Carlos Brigida, Alges 29.01.2019
: É um artigo oportuno e coloca um tema / questão central:
como é que as sociedade aprendem, e porque umas aprendem mais ou melhor e
outras não !? A resposta é difícil e complexa. Há investigação feita e
publicada (sobretudo em língua inglesa) mas não seriamente integrada na nossa
discussão pública. Desde já uma achega, a aprendizagem ao nível de uma
sociedade não resulta de uma 'vontade de aprender' . Acontece por necessidade,
imposta por factores do ambiente económico, político e cultural, e
interioriza-se como vontade ... Mas mesmo com a nossa iliteracia e a pouca
necessidade e vontade de a superar, sempre é possível introduzir algumas
melhorias; no lugar onde os erros foram cometidos, mantendo as atenções ai
focadas e cometendo erros semelhantes ou piores fora da atenção mediática
AndradeQB, Porto 29.01.2019
:
De facto, a atitude liderante dos
portugueses faz lembrar alguém com cirrose hepática alcoólica a despejar
garrafas de bagaço goela abaixo. A partir de determinados níveis de degradação
já não há retorno.

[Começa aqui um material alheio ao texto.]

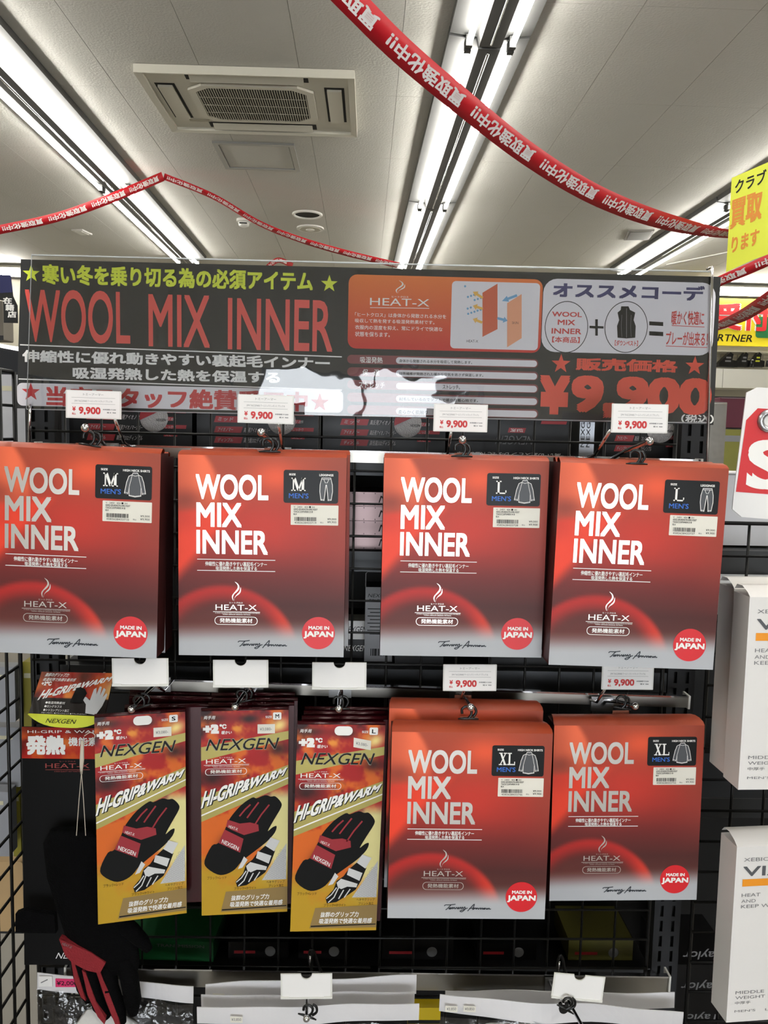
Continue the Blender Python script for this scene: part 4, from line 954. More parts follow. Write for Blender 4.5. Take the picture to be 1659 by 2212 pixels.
def glove_red():
    b = MB().poly(PP([(250, 1008), (320, 1035), (380, 1030), (428, 1045), (432, 1085), (345, 1107), (272, 1072), (240, 1050)]), GY * 1.8).poly(PP([(232, 1068), (342, 1130), (322, 1215), (197, 1150)]), GY * 1.8)
    for L in ([(318, 990), (350, 950), (382, 920)], [(362, 1002), (395, 955), (430, 908)], [(405, 1050), (445, 985), (492, 925)]): b.stroke(PP(L), .0022, GY * 1.8)
    return b
def small_black(): return MB().poly(PP([(296, 1395), (340, 1345), (357, 1290), (395, 1262), (420, 1225), (470, 1178), (528, 1212), (500, 1290), (470, 1345), (430, 1375), (360, 1420), (305, 1428)]), GY * 1.3)
def small_white():
    b = MB().poly(PP([(470, 1178), (500, 1128), (556, 1150), (522, 1215)]), GY * 1.9).poly(PP([(415, 1252), (425, 1210), (506, 1242), (490, 1290)]), GY * 1.9).poly(PP([(357, 1300), (382, 1276), (480, 1308), (474, 1330), (420, 1325), (385, 1340), (365, 1328)]), GY * 1.9).poly(PP([(308, 1318), (345, 1240), (366, 1262), (335, 1310)]), GY * 1.2)
    for L in ([(372, 1325), (345, 1390), (312, 1422)], [(400, 1345), (372, 1400)], [(438, 1340), (405, 1392)], [(358, 1330), (330, 1372), (300, 1398)]): b.stroke(PP(L), .0016, GY * 1.9)
    return b
def slogan(u, w):
    x = 108 + 478 * u; lo, hi = 936 - 188 * u, 828 - 132 * u
    return (PU(x + 26 * w - 14), -.0012, PV(lo + (hi - lo) * w))
PKW = (('hand_lettering', lambda: MB().t('両手用', *PR(112, 376, 180, 398), GY, .01, .2)),
       ('size_caption', lambda: MB().t('SIZE', *PR(468, 384, 505, 397), GY, .01)),
       ('temperature_lettering', lambda: MB().t('+2', *PR(108, 428, 200, 484), GY, .09).t('℃', *PR(203, 428, 243, 456), GY, .05).t('暖かい', *PR(213, 468, 275, 489), GY, .02, .15)),
       ('slogan_lettering', lambda: MB().tf('HI-GRIP&WARM', slogan, .035)),
       ('caption_lettering', lambda: MB().t('抜群のグリップ力', *PR(268, 1480, 496, 1513), -.0008, .02, .15)),
       ('caption_lettering', lambda: MB().t('吸湿発熱で快適な着用感', *PR(262, 1520, 576, 1553), -.0008, .02, .15)),
       ('strap_lettering', lambda: MB().tf('NEXGEN', lambda u, w: (PU(214 + 96 * u + 6 * w), -.0013, PV(1128 + 52 * u + 22 - 24 * w)), .01)),
       ('knuckle_lettering', lambda: MB().tf('HEAT-X', lambda u, w: (PU(254 + 52 * u + 4 * w), -.0013, PV(1052 + 22 * u + 4 - 16 * w)))))
def pk_shadow():
    def fn(u, w):
        x = 108 + 478 * u; lo, hi = 936 - 188 * u, 828 - 132 * u
        return (PU(x + 26 * w - 10), -.0008, PV(lo + (hi - lo) * w + 5))
    return MB().tf('HI-GRIP&WARM', fn, .06)
PKK = (lambda: MB().t('ブラック×レッド', *PR(130, 1356, 243, 1376), GY), lambda: MB().t('ブラック×ホワイト', *PR(287, 1430, 417, 1448), GY), lambda: MB().t('ヘキサグリップ', *PR(478, 1398, 585, 1416), GY).t('プリント加工', *PR(490, 1422, 580, 1440), -.0007))
def packet(label, px, py, D, roll, yaw, size=None, group='front glove packets on the hooks', hole=True):
    o = thing('glove_packet', label, 'packet', group=group); hw = PW / 2
    if size:
        if 'pk_art' not in MESH: MESH['pk_art'] = grid(70, 170, PW, PH, pk_art)
        obj('printed_front', MESH['pk_art'], m_pkart, o)
    part('carton', ('pk_c', bool(size)), lambda: MB().box(-hw + .0002, hw - .0002, .0003 if size else 0, .011, .001, PH - .0003), m_pkside, o)
    part('folded_top', 'pk_f', lambda: MB().tube([(-hw, .004, PH + .0005), (hw, .004, PH + .0005)], .0035, 8).box(-hw, hw, .0006, .009, PH - .002, PH + .002), m_pkside, o, True)
    if size:
        Q = lambda L: [((a - .5) * PW, (1 - v) * PH) for a, v in L]
        part('gold_band', 'pk_b1', lambda: MB().poly(Q([(0, .172), (1, .102), (1, .142), (0, .238)]), GY * .5), m_gold, o)
        b2 = part('gold_band', 'pk_b2', lambda: MB().poly(Q([(0, .415), (1, .268), (1, .362), (0, .535)]), GY * .5), m_gold, o)
        part('white_stripe', 'pk_b3', lambda: MB().poly(Q([(0, .5), (1, .328), (1, .334), (0, .507)]), GY * .8), INKW, b2)
        g3 = part('grip_panel', 'pk_b4', lambda: MB().poly(Q([(.985, .655), (.985, .835), (.70, .835)]), GY * .5), mat('grip_grey', (190, 190, 190), .5), o)
        part('grip_dots', 'pk_b5', lambda: [mb for mb in [MB()] if [mb.ring(*[[(x, z) for x, z in ell((.965 - .042 * i - .021 * (j % 2) - .5) * PW, (1 - .825 + .0165 * j) * PH, r, r, 8)] for r in (.0022, .0017)], GY * .8) for j in range(9) for i in range(6) if .965 - .042 * i - .021 * (j % 2) > .72 + .0245 * j]][0], mat('grip_dot_grey', (160, 160, 160), .5), g3)
        c4 = part('caption_panel', 'pk_b6', lambda: MB().poly(Q([(.28, .885), (1, .872), (1, .985), (.22, .985)]), GY * .5), mat('gold_brown', (142, 116, 66), .45), o)
        part('dark_stripe', 'pk_b7', lambda: MB().poly(Q([(.235, .972), (.99, .966), (.99, .971), (.235, .979)]), GY * .8), INKK, c4)
        part('brand_lettering', 'pk_nx', lambda: MB().t('NEXGEN', *PR(125, 518, 548, 585), -.0008, -.004, .3), INKK, o)
        part('brand_outline', 'pk_nxo', lambda: MB().t('NEXGEN', *PR(121, 515, 550, 588), -.0005, .014, .3), mat('gunmetal_foil', (150, 146, 130), .2, 1.0), o)
        for qi, (qn, qf) in enumerate(PKW): part(qn, ('pk_w', qi), qf, INKW, o)
        part('heat_logo', 'pk_hl', lambda: heat_logo(MB(), *PR(112, 626, 374, 735), GY), INKW, o)
        part('slogan_shadow', 'pk_k', pk_shadow, INKK, o)
        for qi, qf in enumerate(PKK): part('dark_caption', ('pk_kc', qi), qf, INKK, o)
        part('glove_picture', 'pk_g1', glove_back, m_gk, o); part('glove_panels', 'pk_g2', glove_red, m_gr, o)
        part('small_glove_picture', 'pk_g3', small_black, m_gk, o); part('small_glove_panels', 'pk_g4', small_white, m_gw, o)
        s = part('size_label', 'pk_s', lambda: MB().poly(rr(*PR(511, 364, 560, 408), .0018), GY), INKW, o)
        part('size_lettering', ('pk_sl', size), lambda: MB().t(size, *PR(525, 374, 547, 398), GY * 1.8, .02), INKK, s)
        st = part('price_sticker', ('pk_st', size), lambda: MB().poly([(PU(472) + (a - PU(472)) * 1 + (.0022 * (b - PV(461)) * 0), b - (.18 * (a - PU(472)) if size == 'L' else 0)) for a, b in rr(*PR(422, 434, 523, 490), .0004)], GY), m_stick, o)
        part('sticker_print', ('pk_sp', size), lambda: MB().tf('¥3,080-', lambda u, w: (PU(435 + 70 * u), GY * 1.8, PV(474 - 20 * w) - (.18 * (PU(435 + 70 * u) - PU(472)) if size == 'L' else 0)), -.015), INKG, st)
        if hole: part('hang_hole', 'pk_h', lambda: MB().poly(rr(*PR(310, 358, 414, 412), .0062), GY * 1.2), INKW, o)
    hang(o, px, py, D, PH, roll, yaw)
    return o
packet('size S glove packet with flame print, left of three in front', 306, 1767, 1.149, .9, 13, 'S')
packet('size M glove packet with flame print, middle of three in front', 529, 1757, 1.156, 1.0, 5, 'M', hole=False)
packet('size L glove packet with flame print, right of three in front', 729, 1791, 1.137, 2.5, 4, 'L')
gp = 'glove packets stacked behind the front ones'
nth = ('first', 'second', 'third')
for k in range(3):
    packet('maroon packet %s behind the size S glove packet' % nth[k], (362, 368, 366)[k], (1743, 1722, 1708)[k], 1.195 + .02 * k, 1.5, (6, 0, -4)[k], None, gp)
    packet('maroon packet %s behind the size M glove packet' % nth[k], (541, 550, 545)[k], (1743, 1730, 1716)[k], 1.175 + .017 * k, 1.4, 4, None, gp)
    packet('maroon packet %s behind the size L glove packet' % nth[k], (738, 741, 742)[k], (1776, 1762, 1750)[k], 1.155 + .017 * k, 2.2, 4, None, gp)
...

Como se começa a perceber, e como o alerta António Barreto
num seu artigo recente, ainda não vai ser desta.
Henrique Duarte,
Portugal 29.01.2019:
Bem resumida a essência do problema: «A
grande tragédia portuguesa não está tanto no número e na dimensão das nossas asneiras,
mas na forma como elas adormecem num limbo de espanto e de indignação, sem que
jamais consigamos arrancar dali uma força transformadora, que ao menos obrigue
a que as coisas sejam diferentes no futuro e que os erros do passado não se
repitam. Ficamos todos a resmungar, estacionados no “como foi possível?!?”, e
nunca damos um passo em direcção ao mais importante de tudo: analisar o que
aconteceu para que não volte a acontecer
OldVic, Música
do dia: "Haja o que houver" (Madredeus) 29.01.2019: “Mas, perante tamanho escândalo, alguém escuta um
burburinho sequer vagamente parecido àquele que ouvimos quando o VAR falha um
fora de jogo no Porto-Benfica?”: de modo nenhum, e por
causa desta imaturidade cívica continuamos a ser um país onde o mérito fica no
banco de trás, quando não fica na beira da estrada. E em última análise, a
culpa é nossa, porque o poder de mudar as coisas também é nosso. Se não o
usarmos, outros o farão, com ou sem legitimidade, e nós pagaremos a conta.
Manuel Dias, Lisboa 29.01.2019: Excelente análise. Mais uma vez a ilustração de que a
explicação mais sempre tende a ser a que está mais próxima da verdade.